Repeat exactly the lines from the line with "Model this scene" to the line with "random.seed(7); rng = np.random.default_rng(11)", including both, and leave out any pictures.

--- Start of Source material ---

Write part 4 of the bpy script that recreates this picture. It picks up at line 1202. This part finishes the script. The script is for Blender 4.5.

--- End of Source material ---
--- Start of Source material ---

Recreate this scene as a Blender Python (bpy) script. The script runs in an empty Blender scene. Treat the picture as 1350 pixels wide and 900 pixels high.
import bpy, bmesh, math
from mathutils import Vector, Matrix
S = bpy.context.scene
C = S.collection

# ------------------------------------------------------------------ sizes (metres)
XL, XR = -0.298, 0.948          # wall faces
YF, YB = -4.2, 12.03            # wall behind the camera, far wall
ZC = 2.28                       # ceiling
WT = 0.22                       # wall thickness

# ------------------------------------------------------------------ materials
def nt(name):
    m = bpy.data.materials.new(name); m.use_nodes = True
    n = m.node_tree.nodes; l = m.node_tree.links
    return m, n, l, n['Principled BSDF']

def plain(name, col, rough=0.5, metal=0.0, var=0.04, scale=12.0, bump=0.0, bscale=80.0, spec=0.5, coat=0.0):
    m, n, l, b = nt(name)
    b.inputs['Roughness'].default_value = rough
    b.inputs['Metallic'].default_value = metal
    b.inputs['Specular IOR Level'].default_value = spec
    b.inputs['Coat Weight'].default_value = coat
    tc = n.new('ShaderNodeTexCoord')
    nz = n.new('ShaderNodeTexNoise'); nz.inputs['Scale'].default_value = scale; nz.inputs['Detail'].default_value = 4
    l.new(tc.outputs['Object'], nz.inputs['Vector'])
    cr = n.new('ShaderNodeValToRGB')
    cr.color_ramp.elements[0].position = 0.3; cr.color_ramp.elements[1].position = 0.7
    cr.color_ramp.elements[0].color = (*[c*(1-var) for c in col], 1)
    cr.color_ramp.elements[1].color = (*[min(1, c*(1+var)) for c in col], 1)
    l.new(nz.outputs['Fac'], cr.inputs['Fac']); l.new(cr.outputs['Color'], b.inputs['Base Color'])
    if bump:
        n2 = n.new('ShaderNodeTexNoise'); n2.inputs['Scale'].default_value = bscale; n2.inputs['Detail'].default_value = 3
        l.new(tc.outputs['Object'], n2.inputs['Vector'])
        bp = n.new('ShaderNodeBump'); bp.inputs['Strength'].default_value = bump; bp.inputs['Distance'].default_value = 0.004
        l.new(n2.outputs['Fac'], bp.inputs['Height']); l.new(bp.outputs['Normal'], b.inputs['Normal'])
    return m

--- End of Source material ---
--- Start of Source material ---

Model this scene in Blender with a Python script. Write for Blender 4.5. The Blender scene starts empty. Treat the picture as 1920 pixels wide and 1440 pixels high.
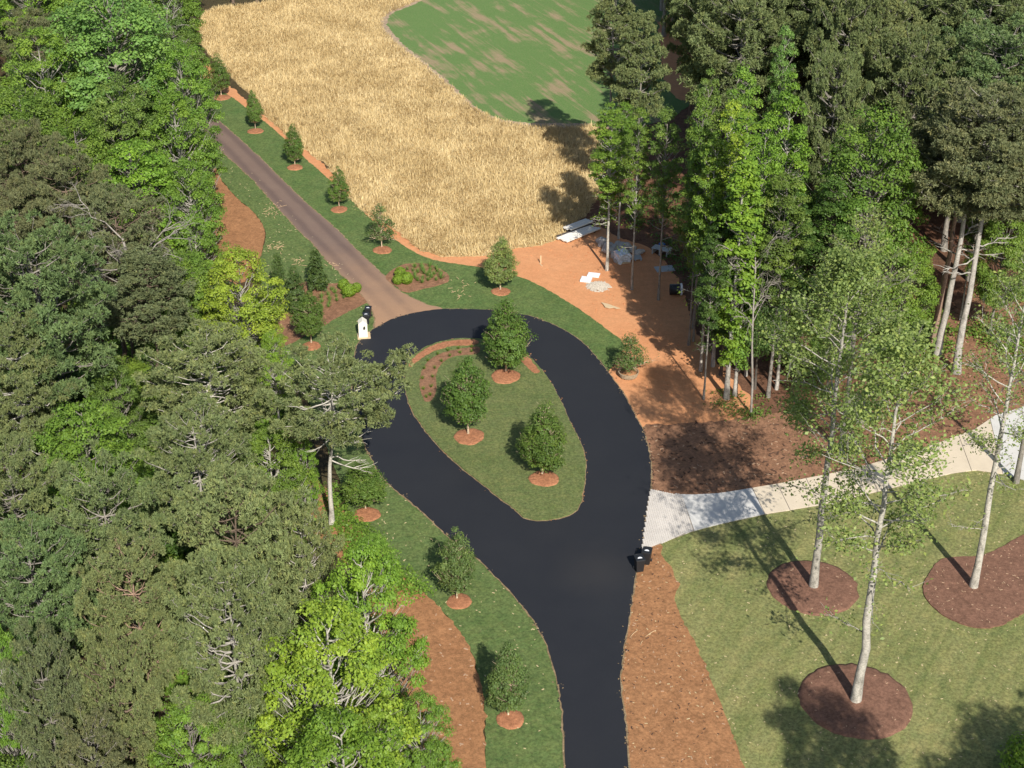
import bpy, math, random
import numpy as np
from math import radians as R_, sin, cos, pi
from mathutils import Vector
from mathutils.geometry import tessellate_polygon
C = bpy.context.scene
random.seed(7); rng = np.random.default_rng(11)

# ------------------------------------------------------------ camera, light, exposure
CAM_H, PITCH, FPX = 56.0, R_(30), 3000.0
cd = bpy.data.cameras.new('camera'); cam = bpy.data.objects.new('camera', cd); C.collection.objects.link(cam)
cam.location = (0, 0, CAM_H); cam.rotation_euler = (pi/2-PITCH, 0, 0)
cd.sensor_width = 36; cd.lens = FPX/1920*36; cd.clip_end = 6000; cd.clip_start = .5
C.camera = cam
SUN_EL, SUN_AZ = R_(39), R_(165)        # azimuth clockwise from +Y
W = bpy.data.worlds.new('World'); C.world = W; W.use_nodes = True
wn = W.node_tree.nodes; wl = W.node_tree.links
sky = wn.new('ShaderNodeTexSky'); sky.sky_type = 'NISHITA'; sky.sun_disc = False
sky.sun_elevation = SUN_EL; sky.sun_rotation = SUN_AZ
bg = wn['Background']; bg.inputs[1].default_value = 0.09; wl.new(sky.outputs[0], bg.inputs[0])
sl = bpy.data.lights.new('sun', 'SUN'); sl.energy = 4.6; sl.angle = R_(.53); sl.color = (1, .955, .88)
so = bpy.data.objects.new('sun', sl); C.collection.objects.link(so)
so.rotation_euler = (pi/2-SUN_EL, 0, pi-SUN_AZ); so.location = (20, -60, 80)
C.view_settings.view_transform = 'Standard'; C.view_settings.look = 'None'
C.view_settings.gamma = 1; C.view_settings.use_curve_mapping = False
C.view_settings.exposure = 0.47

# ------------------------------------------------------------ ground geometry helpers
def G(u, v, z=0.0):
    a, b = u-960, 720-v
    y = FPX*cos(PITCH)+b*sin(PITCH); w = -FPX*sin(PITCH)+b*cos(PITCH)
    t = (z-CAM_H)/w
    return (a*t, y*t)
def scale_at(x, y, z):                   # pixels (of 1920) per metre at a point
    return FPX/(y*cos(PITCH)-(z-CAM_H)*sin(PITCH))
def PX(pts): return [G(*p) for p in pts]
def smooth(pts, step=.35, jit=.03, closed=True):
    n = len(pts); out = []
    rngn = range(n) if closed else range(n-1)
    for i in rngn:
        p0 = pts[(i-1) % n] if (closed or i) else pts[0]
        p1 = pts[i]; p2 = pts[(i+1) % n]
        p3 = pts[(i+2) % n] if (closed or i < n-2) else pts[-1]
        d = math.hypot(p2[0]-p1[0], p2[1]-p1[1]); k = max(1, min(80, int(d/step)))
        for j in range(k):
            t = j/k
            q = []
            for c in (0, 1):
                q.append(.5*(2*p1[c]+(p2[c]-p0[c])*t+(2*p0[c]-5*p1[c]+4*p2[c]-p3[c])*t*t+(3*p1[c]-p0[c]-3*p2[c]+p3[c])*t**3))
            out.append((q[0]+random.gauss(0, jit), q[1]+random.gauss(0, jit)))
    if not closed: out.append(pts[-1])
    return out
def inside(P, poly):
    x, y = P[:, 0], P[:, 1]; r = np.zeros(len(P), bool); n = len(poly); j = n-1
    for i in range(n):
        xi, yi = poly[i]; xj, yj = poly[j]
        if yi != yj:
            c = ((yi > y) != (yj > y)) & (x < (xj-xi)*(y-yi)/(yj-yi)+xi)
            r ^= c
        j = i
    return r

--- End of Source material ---

**Exercise solution**
Model this scene in Blender with a Python script. Write for Blender 4.5. The Blender scene starts empty. Treat the picture as 1920 pixels wide and 1440 pixels high.
import bpy, math, random
import numpy as np
from math import radians as R_, sin, cos, pi
from mathutils import Vector
from mathutils.geometry import tessellate_polygon
C = bpy.context.scene
random.seed(7); rng = np.random.default_rng(11)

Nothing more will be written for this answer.